Additionally, the two former Life360 staffers said that the company is one of the largest providers of location data, adding that Life360 doesn't appear to take the necessary precautions to ensure that user privacy is preserved.

In a statement to The Markup, Life360 CEO Chris Hulls said the company has "no means to confirm or deny the accuracy" of whether Life360 is a large source of location data for the industry.

"We see data as an important part of our business model that allows us to keep the core Life360 services free for the majority of our users, including features that have improved driver safety and saved numerous lives," Hulls said.

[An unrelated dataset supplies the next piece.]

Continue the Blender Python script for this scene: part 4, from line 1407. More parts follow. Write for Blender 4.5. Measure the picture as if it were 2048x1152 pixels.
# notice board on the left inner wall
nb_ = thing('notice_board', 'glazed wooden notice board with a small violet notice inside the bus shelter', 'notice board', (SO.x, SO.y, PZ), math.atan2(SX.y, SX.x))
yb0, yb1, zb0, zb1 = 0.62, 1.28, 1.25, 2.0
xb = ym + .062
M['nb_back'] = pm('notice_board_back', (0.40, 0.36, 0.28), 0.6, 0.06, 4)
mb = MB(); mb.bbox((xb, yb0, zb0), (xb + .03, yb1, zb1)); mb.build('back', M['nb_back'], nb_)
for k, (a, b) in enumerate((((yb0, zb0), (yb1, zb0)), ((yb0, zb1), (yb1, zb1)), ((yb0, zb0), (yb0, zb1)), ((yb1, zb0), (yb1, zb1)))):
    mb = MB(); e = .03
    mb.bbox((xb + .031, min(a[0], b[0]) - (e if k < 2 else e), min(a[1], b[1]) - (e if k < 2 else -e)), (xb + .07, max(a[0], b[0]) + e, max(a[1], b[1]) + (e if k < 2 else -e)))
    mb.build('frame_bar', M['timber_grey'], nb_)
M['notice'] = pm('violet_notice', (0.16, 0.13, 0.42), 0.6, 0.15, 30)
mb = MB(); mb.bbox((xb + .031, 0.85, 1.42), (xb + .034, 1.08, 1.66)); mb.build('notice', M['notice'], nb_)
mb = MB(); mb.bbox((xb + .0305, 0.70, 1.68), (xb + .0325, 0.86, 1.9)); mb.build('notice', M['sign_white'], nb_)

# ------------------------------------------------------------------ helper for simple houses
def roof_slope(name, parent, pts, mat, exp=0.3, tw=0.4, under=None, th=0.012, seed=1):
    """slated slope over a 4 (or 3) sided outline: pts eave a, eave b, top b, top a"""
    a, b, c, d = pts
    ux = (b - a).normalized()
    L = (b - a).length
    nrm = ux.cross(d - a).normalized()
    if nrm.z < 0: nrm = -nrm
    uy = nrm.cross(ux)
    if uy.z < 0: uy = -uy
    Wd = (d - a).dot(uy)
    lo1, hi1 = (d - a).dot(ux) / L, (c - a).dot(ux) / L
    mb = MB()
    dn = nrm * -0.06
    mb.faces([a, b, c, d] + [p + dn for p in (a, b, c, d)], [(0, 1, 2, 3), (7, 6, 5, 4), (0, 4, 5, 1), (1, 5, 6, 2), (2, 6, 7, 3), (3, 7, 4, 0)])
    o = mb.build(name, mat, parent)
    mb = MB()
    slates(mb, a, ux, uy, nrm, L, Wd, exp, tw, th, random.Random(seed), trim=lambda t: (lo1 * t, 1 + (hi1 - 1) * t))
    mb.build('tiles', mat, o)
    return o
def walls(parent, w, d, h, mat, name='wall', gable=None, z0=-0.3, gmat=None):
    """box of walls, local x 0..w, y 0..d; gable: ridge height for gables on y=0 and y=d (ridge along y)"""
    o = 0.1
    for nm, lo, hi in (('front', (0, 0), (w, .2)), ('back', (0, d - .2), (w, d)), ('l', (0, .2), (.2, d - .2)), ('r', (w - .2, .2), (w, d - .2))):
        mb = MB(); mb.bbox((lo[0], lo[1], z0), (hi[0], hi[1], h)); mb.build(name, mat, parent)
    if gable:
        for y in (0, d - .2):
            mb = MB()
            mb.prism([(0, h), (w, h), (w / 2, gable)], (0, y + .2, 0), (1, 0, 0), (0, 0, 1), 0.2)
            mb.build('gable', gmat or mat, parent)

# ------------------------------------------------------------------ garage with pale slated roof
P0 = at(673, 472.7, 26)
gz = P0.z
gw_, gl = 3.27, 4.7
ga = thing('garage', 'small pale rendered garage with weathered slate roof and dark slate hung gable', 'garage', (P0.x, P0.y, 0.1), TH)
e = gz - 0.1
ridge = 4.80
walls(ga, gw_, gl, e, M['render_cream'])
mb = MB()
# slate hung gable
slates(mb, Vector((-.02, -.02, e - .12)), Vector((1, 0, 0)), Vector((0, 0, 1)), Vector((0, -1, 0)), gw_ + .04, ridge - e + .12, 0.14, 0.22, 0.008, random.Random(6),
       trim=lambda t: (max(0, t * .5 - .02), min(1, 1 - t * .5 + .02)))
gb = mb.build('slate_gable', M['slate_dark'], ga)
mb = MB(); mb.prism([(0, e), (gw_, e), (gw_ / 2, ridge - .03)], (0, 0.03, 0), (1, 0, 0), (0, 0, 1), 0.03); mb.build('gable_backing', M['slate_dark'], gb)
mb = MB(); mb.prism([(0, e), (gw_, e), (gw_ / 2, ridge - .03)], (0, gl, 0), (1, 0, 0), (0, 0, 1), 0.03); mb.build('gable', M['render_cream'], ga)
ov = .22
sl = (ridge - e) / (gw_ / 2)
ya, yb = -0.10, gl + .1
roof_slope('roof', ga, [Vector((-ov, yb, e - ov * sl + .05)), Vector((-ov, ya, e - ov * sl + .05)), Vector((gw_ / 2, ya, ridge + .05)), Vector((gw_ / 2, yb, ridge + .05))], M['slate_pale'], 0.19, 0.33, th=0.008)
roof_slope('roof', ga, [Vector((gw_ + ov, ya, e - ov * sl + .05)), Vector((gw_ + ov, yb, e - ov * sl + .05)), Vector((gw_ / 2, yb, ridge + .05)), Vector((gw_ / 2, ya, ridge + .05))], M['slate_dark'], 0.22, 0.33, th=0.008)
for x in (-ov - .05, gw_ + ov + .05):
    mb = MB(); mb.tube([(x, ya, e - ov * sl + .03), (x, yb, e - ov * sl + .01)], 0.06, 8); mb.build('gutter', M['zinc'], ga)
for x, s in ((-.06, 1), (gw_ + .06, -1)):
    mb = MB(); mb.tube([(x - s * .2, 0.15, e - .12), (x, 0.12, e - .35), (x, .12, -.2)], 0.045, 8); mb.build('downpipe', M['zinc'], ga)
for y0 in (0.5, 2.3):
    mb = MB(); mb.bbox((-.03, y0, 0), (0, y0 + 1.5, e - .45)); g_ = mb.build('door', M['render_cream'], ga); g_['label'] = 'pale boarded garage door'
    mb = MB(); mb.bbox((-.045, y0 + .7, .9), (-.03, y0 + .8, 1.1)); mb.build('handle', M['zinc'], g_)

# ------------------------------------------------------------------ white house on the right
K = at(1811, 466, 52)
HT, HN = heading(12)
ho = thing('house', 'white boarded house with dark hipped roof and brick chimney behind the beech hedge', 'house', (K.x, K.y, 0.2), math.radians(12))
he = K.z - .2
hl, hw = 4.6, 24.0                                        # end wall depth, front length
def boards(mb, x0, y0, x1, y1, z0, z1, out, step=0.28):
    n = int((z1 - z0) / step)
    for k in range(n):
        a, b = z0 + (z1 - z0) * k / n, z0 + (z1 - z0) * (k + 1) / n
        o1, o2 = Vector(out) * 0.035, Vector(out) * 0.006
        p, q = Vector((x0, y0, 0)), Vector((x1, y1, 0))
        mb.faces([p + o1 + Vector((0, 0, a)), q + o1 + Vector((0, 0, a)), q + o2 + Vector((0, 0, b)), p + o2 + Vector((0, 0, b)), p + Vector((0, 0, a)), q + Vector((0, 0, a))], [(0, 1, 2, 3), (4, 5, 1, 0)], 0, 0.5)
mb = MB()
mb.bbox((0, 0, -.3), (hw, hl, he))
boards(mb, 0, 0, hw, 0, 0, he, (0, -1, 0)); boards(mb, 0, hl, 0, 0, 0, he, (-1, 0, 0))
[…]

While Life360 removes the most obvious personally identifiable information, it doesn't take steps to aggregate or reduce location precision, the former employees said.

An engineer who used to work for location data provider X-Mode said that Life360's raw location data was one of its "most valuable offerings," due to the sheer volume and precision of the information.

Life360 has reportedly sold data to brokers like Cuebiq, X-Mode, Safegraph, and Arity. While the company does list its data sharing practices in its privacy policy, it doesn't have a complete list of the brokers it shares data with.

The company's CEO said that partners are also listed when they request transparency or if there's a reason to list them. Hulls confirmed that X-Mode was among "approximately one dozen data partners" that the company works with.

Hulls told The Markup that the company would be supportive of legislation that requires the listing of its data partners.

Life360 is an app used for family location tracking, such as the tracking of teenagers by their parents. The company does admit that location data is sold in its privacy policy, but notes that it doesn't share the location of users under 13 years old.

Back in November, Tile — an AirTag competitor and Apple antitrust critic — was acquired by Life360 in a $250 million deal.